--- START Records for this exercise ---

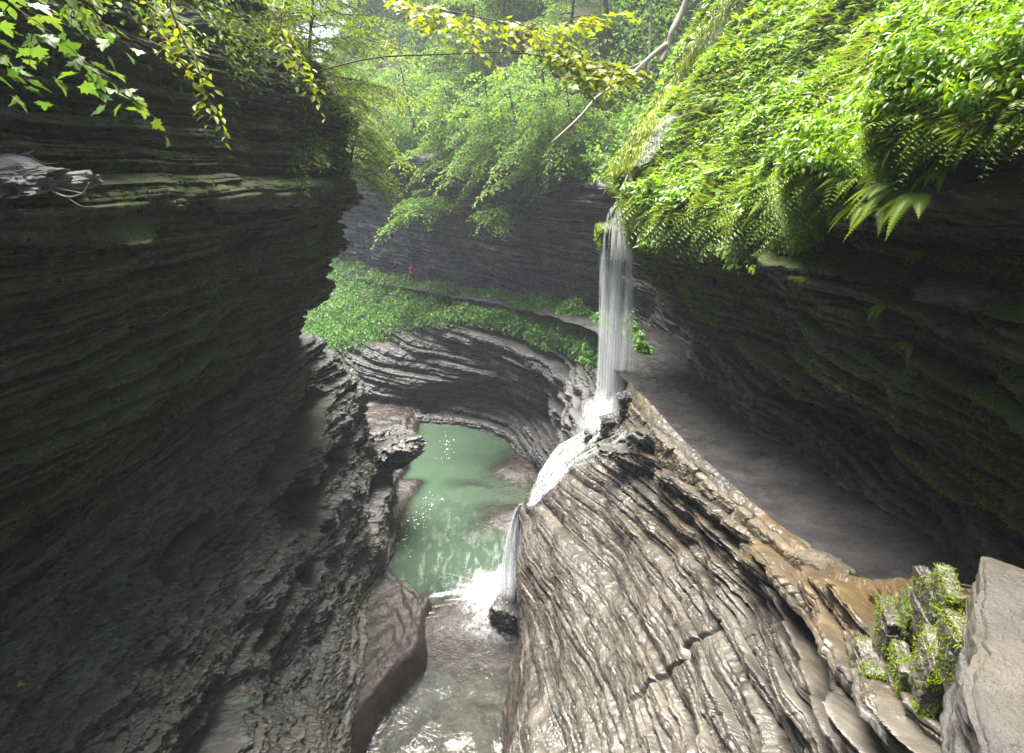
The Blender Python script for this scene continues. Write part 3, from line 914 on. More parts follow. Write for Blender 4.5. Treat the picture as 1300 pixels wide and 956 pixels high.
# ------------------------------------------------------------------ plants
UP = np.array([0, 0, 1.0])
def scatter(Q, u, v, n, mask, sign=1, pw=1.4):
    """n points spread over a sheet, thicker near the eye"""
    a = np.linalg.norm(np.cross(Q[1:, :-1] - Q[:-1, :-1], Q[:-1, 1:] - Q[:-1, :-1]), axis=-1)
    c = Q[:-1, :-1]
    d = np.linalg.norm(c, axis=-1)
    x, y, z = proj(c)
    vis = (c[..., 1] > 1) & (x > -120) & (x < 1420) & (y > -160) & (y < 1000)
    w = a / np.maximum(d, 4) ** pw * vis * mask(u[:-1, None] + 0 * c[..., 0], v[None, :-1] + 0 * c[..., 0], c)
    w = w.ravel() / w.sum()
    i = rng.choice(len(w), n, p=w)
    i, j = np.unravel_index(i, a.shape)
    r1, r2 = rng.random((2, n, 1))
    P = Q[i, j] + r1 * (Q[i + 1, j] - Q[i, j]) + r2 * (Q[i, j + 1] - Q[i, j])
    return P, i, j
NR = gnormals(surf(RC, uR, vR))
NL = -gnormals(surf(LC, uL, vL))
ND = -gnormals(surf(DC, uD, vD))

def fronds(base, dr, length, droop, tpl_n=11):
    """fern fronds as arched ribs with paired leaflets -> verts, faces"""
    n = len(base)
    t = np.linspace(.08, 1, tpl_n)
    dr = unit(dr)
    # arched rib
    P = base[:, None] + length[:, None, None] * (dr[:, None] * t[None, :, None] + UP * (.35 * t - (.35 + droop[:, None]) * t ** 2)[..., None])
    T = unit(np.gradient(P, axis=1))
    side = unit(np.cross(T, UP + 0 * T))
    nn = np.cross(side, T)
    prof_ = np.sin(np.pi * np.clip(t * .93 + .1, 0, 1)) ** .8 * .24
    ls = (length[:, None] * prof_[None]).reshape(-1)
    ps = P.reshape(-1, 3)
    vs, fs, off = [], [], 0
    for s in (1, -1):
        d = unit(side * s + T * .45 - nn * .12).reshape(-1, 3)
        v, f = leaves(ps, d, nn.reshape(-1, 3), ls, LANCE)
        vs.append(v); fs += [x + off for x in f]; off += len(v)
    return np.concatenate(vs), fs

def frond_mesh(base, dr, length, droop, n=24):
    """one connected frond: leaflets growing out of the rib"""
    t = np.linspace(.0, 1, n + 1)[:, None]
    dr = unit(dr)
    P = base + length * (dr * t + UP * (.35 * t - (.35 + droop) * t ** 2))
    T = unit(np.gradient(P, axis=0)); sd = unit(np.cross(T, UP + 0 * T)); nn = np.cross(sd, T)
    w = length * .20 * np.sin(np.pi * np.clip(t * .9 + .12, 0, 1)) ** .8
    vs, fs = [P], []
    k = n + 1
    for s in (1, -1):
        for i in range(1, n):
            tip = P[i] + w[i] * (sd[i] * s * 1. + T[i] * .42 - nn[i] * .2)
            m1 = P[i] + w[i] * (sd[i] * s * .5 + T[i] * .05)
            vs.append(np.array([tip, m1])); a = k; k += 2
            fs += [[i, i + 1, a, a + 1][::s]]
    return np.concatenate(vs), np.array(fs)

# --- the bright slope on the right: ferns and herbs, nobody could count them
def rmask(u, v, c):
    k = sstep(5.35, 5.05, v) * (u < 12.8) * (v > 1.2) * (1 - (v > 4.3) * (u > 8.35) * (u < 9.5))
    return k * (.8 + sstep(-.45, .05, fbm(c, .9, 2, 300)))
P, i, j = scatter(QR, uR, vR, 26000, lambda u, v, c: rmask(u, v, c) * sstep(11.0, 8.0, u))
n = NR[i, j]
down = unit(-UP + n * np.sum(UP * n, 1, keepdims=True))
dr = unit(down * .75 + n * .55 + rv(len(P), .45))
ln = rng.uniform(.25, .6, len(P)) * np.clip(np.linalg.norm(P, axis=1) / 10, .5, 1.5)
v_, f_ = fronds(P + n * (.05 + .40 * (np.maximum(fbm(P, .55, 3, 302) + .15, 0) * np.clip(np.linalg.norm(P, axis=1) / 12, .3, 1))[:, None]), dr, ln, rng.uniform(.25, .8, len(P)))
tag(mk('fern_cover', v_, f_, M['fern'], smooth=False), kind='stuff')
P, i, j = scatter(QR, uR, vR, 380000, rmask)
n = NR[i, j]
down = unit(-UP + n * np.sum(UP * n, 1, keepdims=True))
hgt = rng.random((len(P), 1)) ** 1.5
cl = np.clip(.5 + .5 * fbm(P, 1.3, 2, 301), .15, 1)[:, None]
dist = np.linalg.norm(P, axis=1)
tus = (np.maximum(fbm(P, .55, 3, 302) + .15, 0) * np.clip(np.linalg.norm(P, axis=1) / 12, .3, 1))[:, None]
P2 = P + n * (.03 + .50 * hgt * cl + .42 * tus) + UP * .22 * hgt
sz = rng.uniform(.07, .15, len(P)) * np.clip(dist / 10, .38, 2.0)
v_, f_ = leaves(P2, unit(down * .8 + rv(len(P), .6)), unit(UP * 1.0 + n * .5 + rv(len(P), .35)), sz, OVATE)
tag(mk('slope_herbs', v_, f_, M['herb'], smooth=False), kind='stuff')
# grass blades among them
P, i, j = scatter(QR, uR, vR, 110000, rmask)
n = NR[i, j]
down = unit(-UP + n * np.sum(UP * n, 1, keepdims=True))
v_, f_ = leaves(P + n * (.08 + .40 * (np.maximum(fbm(P, .55, 3, 302) + .15, 0) * np.clip(np.linalg.norm(P, axis=1) / 12, .3, 1))[:, None]), unit(n * .55 + down * .6 + np.array([-.1, -.25, 0]) + rv(len(P), .3)), unit(n + UP + rv(len(P), .4)), rng.uniform(.15, .42, len(P)) * np.clip(np.linalg.norm(P, axis=1) / 10, .5, 1.5), (LANCE[0] * np.array([.42, 1, 1.6]), LANCE[1]))
tag(mk('slope_grass', v_, f_, M['grass'], smooth=False), kind='stuff')
# trailing plants that spill over the lip
P, i, j = scatter(QR, uR, vR, 34000, lambda u, v, c: (u > 2) * (u < 10.4) * ((u < 8.2) | (u > 9.6)) * sstep(4.6, 4.9, v) * sstep(5.3 + 1.3 * sstep(6, 10, c[..., 1]), 5.1, v) * sstep(-.15, .35, fbm(c, 1.1, 3, 305)))
n = NR[i, j]
hg = rng.random((len(P), 1)) * np.clip(.55 + .8 * fbm(P, .9, 2, 306), .1, 1.2)[:, None]
hg = hg * np.clip(P[:, 1:2] / 11, .12, 1)
P2 = P + np.array([-.22, -.08, -.42]) * hg + np.array([-.06, 0, .05])
v_, f_ = leaves(P2, unit(np.array([-.35, -.15, -.9]) + rv(len(P), .45)), unit(UP + np.array([-.5, -.2, 0]) + rv(len(P), .4)), rng.uniform(.06, .14, len(P)) * np.clip(np.linalg.norm(P, axis=1) / 10, .5, 1.6), OVATE)
tag(mk('trailing_plants', v_, f_, M['herb'], smooth=False), kind='stuff')
# moss and small plants on the nose and ledges below the lip
P, i, j = scatter(QR, uR, vR, 16000, lambda u, v, c: sstep(5.2, 5.6, v) * sstep(8.4, 7.6, v) * (u > 6) * (u < 10.6) * sstep(-.1, .4, fbm(c, .8, 3, 310)))
n = NR[i, j]
v_, f_ = leaves(P, unit(-UP * .6 + n * .6 + rv(len(P), .5)), unit(UP + n + rv(len(P), .4)), rng.uniform(.04, .10, len(P)), OVATE)
tag(mk('ledge_moss', v_, f_, M['moss'], smooth=False), kind='stuff')
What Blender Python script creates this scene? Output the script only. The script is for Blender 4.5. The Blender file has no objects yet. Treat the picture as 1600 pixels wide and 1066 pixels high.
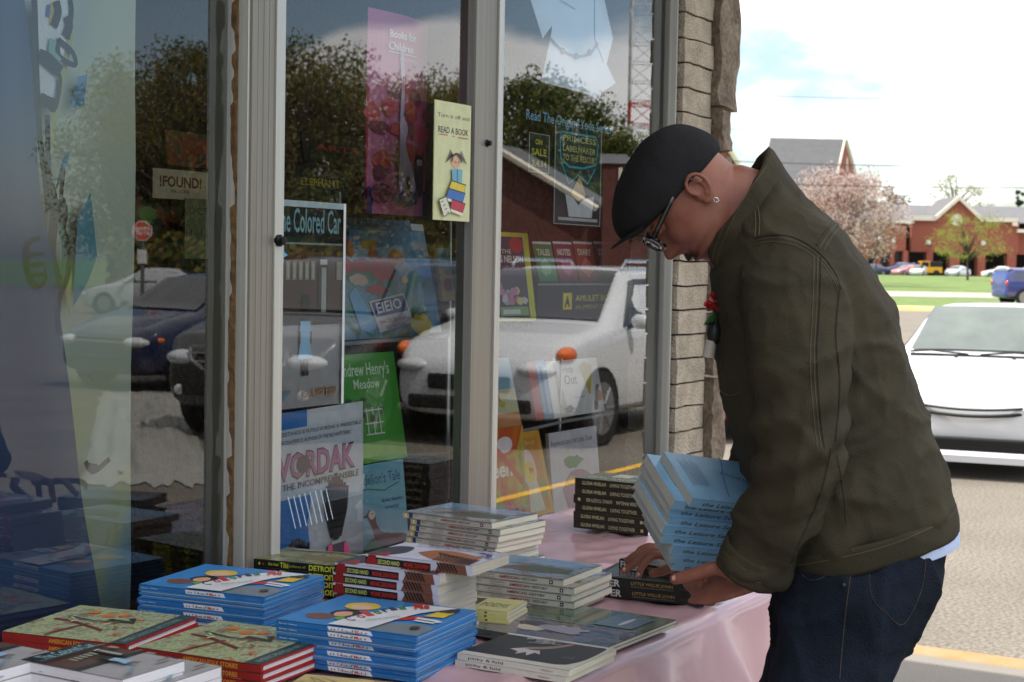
import bpy, math, random
from mathutils import Vector, Matrix, noise
from mathutils.bvhtree import BVHTree
RAD = math.radians
random.seed(11)
S = bpy.context.scene
COL = S.collection
# ------------------------------------------------------------------ camera
CAM = Vector((0.0, -2.25, 1.45)); FP = 2500.0
YAW, PITCH, ROLL = RAD(30.1), RAD(2.70), RAD(1.05)
FWD = Vector((math.cos(YAW)*math.cos(PITCH), math.sin(YAW)*math.cos(PITCH), -math.sin(PITCH)))
_r0 = Vector((math.sin(YAW), -math.cos(YAW), 0)); _u0 = _r0.cross(FWD)
CR = _r0*math.cos(ROLL) + _u0*math.sin(ROLL); CU = _u0*math.cos(ROLL) - _r0*math.sin(ROLL)
HR = _r0.copy(); HF = Vector((math.cos(YAW), math.sin(YAW), 0)); UP = Vector((0, 0, 1))
cam = bpy.data.cameras.new('camera'); cam.lens = 36.0*FP/1600; cam.sensor_width = 36; cam.clip_start = .05; cam.clip_end = 3000
cam.dof.use_dof = True; cam.dof.focus_distance = 3.2; cam.dof.aperture_fstop = 11
camo = bpy.data.objects.new('camera', cam); COL.objects.link(camo)
camo.matrix_world = Matrix(((CR.x, CU.x, -FWD.x, CAM.x), (CR.y, CU.y, -FWD.y, CAM.y), (CR.z, CU.z, -FWD.z, CAM.z), (0, 0, 0, 1)))
S.camera = camo
def ray(px, py): return FWD + CR*((px-800)/FP) + CU*((533-py)/FP)
def at(px, py, Z): return CAM + ray(px, py)*Z
def onz(px, py, z): d = ray(px, py); return CAM + d*((z-CAM.z)/d.z)
def ony(px, py, y): d = ray(px, py); return CAM + d*((y-CAM.y)/d.y)
def mir(p): return Vector((p.x, -p.y, p.z))
# ------------------------------------------------------------------ light and sky
SUN_EL, SUN_AZ = RAD(55), RAD(104)      # azimuth measured from +x towards +y (from behind the shop)
sd = Vector((math.cos(SUN_EL)*math.cos(SUN_AZ), math.cos(SUN_EL)*math.sin(SUN_AZ), math.sin(SUN_EL)))
sl = bpy.data.lights.new('sun', 'SUN'); sl.energy = 3.8; sl.angle = RAD(.6); sl.color = (1, .945, .85)
so = bpy.data.objects.new('sun', sl); COL.objects.link(so); so.rotation_euler = sd.to_track_quat('Z', 'Y').to_euler(); so.location = (0, 0, 30)
W = bpy.data.worlds.new('World'); S.world = W; W.use_nodes = True
nt = W.node_tree; nt.nodes.clear()
def wn(t, **k):
    n = nt.nodes.new(t)
    for a, b in k.items(): setattr(n, a, b)
    return n
wout = wn('ShaderNodeOutputWorld'); bg = wn('ShaderNodeBackground'); bg.inputs[1].default_value = .11
sky = wn('ShaderNodeTexSky', sky_type='NISHITA', sun_disc=False, sun_elevation=SUN_EL, sun_rotation=math.pi/2-SUN_AZ)
sky.air_density = 1.0; sky.dust_density = 1.2; sky.ozone_density = 1.0
tc = wn('ShaderNodeTexCoord'); L = nt.links.new
def wmath(op, a, b=None):
    n = wn('ShaderNodeMath', operation=op)
    for i, v in enumerate((a, b)):
        if v is None: continue
        if isinstance(v, (int, float)): n.inputs[i].default_value = v
        else: L(v, n.inputs[i])
    return n.outputs[0]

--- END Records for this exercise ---

--- Exercise aim ---
Reproduce each line from the records that contains the word "pixels".

--- Exercise result ---
The Blender Python script for this scene continues. Write part 3, from line 914 on. More parts follow. Write for Blender 4.5. Treat the picture as 1300 pixels wide and 956 pixels high.
What Blender Python script creates this scene? Output the script only. The script is for Blender 4.5. The Blender file has no objects yet. Treat the picture as 1600 pixels wide and 1066 pixels high.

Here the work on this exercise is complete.